Real consumer spending revised up a bit, and not to forget that includes health care premiums, and q2 now looking a lot worse than previously expected:


First-quarter GDP gets a small but much needed upgrade, now at a 1.2 percent rate of annualized growth which is nearly double the advance estimate. The gain is centered where it is best, in consumer spending where the rate did double to 0.6 percent. This is still slow but is an improvement with durable goods, at minus 1.4 percent, showing less contraction and services showing greater growth, at 0.8 percent.

Boosted by strong and sudden acceleration in both structures and equipment, nonresidential fixed investment is also upgraded, to 11.4 percent for a 2 percentage point gain. Government purchases are also upgraded, down 1.1 percent for a 6 tenths improvement that pulls less on GDP. Other readings are stable with a slowing build in inventories still a major negative (a negative for GDP but not for the second-quarter outlook).

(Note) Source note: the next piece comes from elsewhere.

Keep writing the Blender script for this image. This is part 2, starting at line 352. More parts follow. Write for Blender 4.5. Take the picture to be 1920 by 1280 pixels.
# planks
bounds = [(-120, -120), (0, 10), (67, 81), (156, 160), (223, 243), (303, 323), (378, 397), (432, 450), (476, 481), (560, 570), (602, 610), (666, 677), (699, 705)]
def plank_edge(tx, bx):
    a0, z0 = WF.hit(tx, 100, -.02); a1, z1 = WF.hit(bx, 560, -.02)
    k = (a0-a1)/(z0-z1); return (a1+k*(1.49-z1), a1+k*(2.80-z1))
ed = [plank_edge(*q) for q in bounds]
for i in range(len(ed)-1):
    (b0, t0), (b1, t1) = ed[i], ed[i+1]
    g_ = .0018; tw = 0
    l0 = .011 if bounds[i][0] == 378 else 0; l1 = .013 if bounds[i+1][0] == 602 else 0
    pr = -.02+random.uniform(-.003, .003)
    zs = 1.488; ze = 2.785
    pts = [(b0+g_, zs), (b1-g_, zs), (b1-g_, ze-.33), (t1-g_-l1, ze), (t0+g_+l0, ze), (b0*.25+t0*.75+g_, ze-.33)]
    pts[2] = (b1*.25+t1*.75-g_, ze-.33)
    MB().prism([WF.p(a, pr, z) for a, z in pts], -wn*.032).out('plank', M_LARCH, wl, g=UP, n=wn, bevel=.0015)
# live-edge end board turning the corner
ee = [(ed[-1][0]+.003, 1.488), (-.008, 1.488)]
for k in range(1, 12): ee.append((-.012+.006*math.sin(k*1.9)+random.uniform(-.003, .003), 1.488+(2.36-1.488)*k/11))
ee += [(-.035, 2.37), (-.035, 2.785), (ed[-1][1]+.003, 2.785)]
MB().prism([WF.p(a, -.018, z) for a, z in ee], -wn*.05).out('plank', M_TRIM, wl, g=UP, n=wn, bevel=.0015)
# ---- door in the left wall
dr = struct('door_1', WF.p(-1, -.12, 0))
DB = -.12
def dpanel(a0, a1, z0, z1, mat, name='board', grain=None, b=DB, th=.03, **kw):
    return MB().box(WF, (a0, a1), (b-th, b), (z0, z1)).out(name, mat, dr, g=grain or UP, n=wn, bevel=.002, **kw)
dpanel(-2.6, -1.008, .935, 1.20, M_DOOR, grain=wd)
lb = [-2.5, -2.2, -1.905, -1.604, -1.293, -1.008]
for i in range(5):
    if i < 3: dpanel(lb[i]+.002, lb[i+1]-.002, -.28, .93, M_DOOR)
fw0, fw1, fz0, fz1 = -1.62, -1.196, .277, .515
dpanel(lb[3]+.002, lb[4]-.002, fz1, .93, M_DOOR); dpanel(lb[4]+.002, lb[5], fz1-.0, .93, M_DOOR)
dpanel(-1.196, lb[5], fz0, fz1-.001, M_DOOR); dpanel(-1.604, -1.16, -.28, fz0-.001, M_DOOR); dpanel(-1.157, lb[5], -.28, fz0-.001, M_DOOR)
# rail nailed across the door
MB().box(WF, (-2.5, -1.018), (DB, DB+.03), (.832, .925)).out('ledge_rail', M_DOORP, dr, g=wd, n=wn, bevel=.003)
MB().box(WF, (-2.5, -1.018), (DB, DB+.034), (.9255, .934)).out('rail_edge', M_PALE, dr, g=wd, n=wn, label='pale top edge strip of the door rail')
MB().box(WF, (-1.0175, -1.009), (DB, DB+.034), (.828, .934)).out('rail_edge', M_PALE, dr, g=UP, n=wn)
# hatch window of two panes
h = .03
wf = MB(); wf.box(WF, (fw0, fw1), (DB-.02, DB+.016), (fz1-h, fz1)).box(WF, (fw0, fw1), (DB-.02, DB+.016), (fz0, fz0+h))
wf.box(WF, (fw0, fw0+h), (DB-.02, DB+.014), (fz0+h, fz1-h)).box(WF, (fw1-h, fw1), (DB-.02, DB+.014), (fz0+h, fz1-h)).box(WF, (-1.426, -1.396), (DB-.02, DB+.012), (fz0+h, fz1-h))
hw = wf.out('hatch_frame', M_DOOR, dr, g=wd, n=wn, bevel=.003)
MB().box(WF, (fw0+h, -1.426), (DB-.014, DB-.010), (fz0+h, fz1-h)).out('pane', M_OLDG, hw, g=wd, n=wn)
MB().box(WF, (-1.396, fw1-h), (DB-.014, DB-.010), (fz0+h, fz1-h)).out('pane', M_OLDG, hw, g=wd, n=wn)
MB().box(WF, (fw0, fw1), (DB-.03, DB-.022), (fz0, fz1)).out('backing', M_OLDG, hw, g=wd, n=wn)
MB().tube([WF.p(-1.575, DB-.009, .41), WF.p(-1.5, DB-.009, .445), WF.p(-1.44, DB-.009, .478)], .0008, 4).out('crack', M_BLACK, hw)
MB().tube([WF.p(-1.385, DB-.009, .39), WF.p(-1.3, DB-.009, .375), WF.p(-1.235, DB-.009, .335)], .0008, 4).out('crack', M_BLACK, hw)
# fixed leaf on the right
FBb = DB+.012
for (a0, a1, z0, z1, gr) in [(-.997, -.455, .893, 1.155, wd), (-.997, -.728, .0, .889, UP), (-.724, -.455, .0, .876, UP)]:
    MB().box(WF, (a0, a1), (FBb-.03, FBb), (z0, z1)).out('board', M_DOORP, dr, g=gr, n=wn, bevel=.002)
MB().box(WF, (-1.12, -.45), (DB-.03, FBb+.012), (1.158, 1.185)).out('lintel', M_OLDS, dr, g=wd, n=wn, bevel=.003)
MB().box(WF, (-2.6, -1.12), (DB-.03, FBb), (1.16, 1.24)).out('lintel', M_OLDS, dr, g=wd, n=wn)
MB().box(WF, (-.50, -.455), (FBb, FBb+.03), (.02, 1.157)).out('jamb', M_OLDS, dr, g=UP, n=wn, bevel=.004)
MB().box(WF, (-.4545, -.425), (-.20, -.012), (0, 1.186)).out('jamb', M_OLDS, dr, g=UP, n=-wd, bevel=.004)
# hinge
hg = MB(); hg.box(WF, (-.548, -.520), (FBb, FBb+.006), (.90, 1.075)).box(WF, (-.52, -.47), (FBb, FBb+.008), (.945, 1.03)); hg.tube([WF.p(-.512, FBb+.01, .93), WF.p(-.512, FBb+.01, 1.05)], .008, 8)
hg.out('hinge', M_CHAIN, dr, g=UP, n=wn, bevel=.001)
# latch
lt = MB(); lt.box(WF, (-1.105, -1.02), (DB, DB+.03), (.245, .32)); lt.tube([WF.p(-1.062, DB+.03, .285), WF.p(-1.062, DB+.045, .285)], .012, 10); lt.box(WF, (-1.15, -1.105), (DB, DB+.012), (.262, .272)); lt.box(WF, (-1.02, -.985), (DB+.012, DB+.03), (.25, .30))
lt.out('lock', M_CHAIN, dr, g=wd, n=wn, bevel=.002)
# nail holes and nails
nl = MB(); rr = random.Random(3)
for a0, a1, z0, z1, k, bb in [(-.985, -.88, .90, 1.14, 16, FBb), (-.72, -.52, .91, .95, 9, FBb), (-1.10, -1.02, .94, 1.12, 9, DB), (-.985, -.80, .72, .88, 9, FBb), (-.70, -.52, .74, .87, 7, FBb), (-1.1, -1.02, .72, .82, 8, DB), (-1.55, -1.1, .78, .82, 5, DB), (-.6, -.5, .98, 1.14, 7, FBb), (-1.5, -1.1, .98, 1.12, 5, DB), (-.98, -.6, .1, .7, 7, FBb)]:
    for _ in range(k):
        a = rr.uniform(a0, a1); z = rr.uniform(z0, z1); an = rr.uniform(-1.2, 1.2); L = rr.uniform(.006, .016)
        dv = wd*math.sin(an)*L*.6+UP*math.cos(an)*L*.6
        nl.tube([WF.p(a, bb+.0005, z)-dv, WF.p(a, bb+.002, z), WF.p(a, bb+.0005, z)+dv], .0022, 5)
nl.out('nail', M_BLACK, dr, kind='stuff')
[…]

But the second-quarter outlook, which was once very positive, is mostly in question following a run of weak data for April including this morning’s durable goods report. And the first-quarter is a little less of an easy comparison now for the second quarter where early estimates, once as high as 3 and 4 percent, have been coming down to the 2 percent area.

Should muddle through at modest levels of growth:


Yet another piece of the second-quarter puzzle is not favorable. Durable goods orders, down 0.7 percent in April, do not confirm the month’s big jump in industrial production nor all the strength in the regional factory reports. Aircraft is not a factor in today’s report as the ex-transportation reading is also negative, at minus 0.4 percent which is well below Econoday’s low estimate. Also below the estimate are orders for core capital goods (nondefense ex-aircraft) which came in unchanged following a downward revised unchanged reading in March.

Manufacturing output soared in the industrial production report but shipments in this report fell 0.3 percent and follow March’s 0.1 percent decline. Shipments of core capital goods, which are an important input into second-quarter GDP, also fell 0.1 percent. And the weakness in capital goods orders does not point to shipment strength in June or July.

Inventories edged only 0.1 percent higher but, given the decline in shipments, the inventory-to-shipments ratio moved one notch higher to a less lean 1.69. A plus in the report is unfilled orders which, after long contraction, have put together two straight positive months, at 0.2 and 0.3 percent.

Another positive is an upward revision to March, but that was back in the first quarter which was already weak anyway. There really aren’t a lot of positives in today’s report. The nation’s factory sector, despite recovery in energy equipment, is not showing the promise indicated by sentiment reports. Weak foreign demand remains a likely suspect for the struggling performance.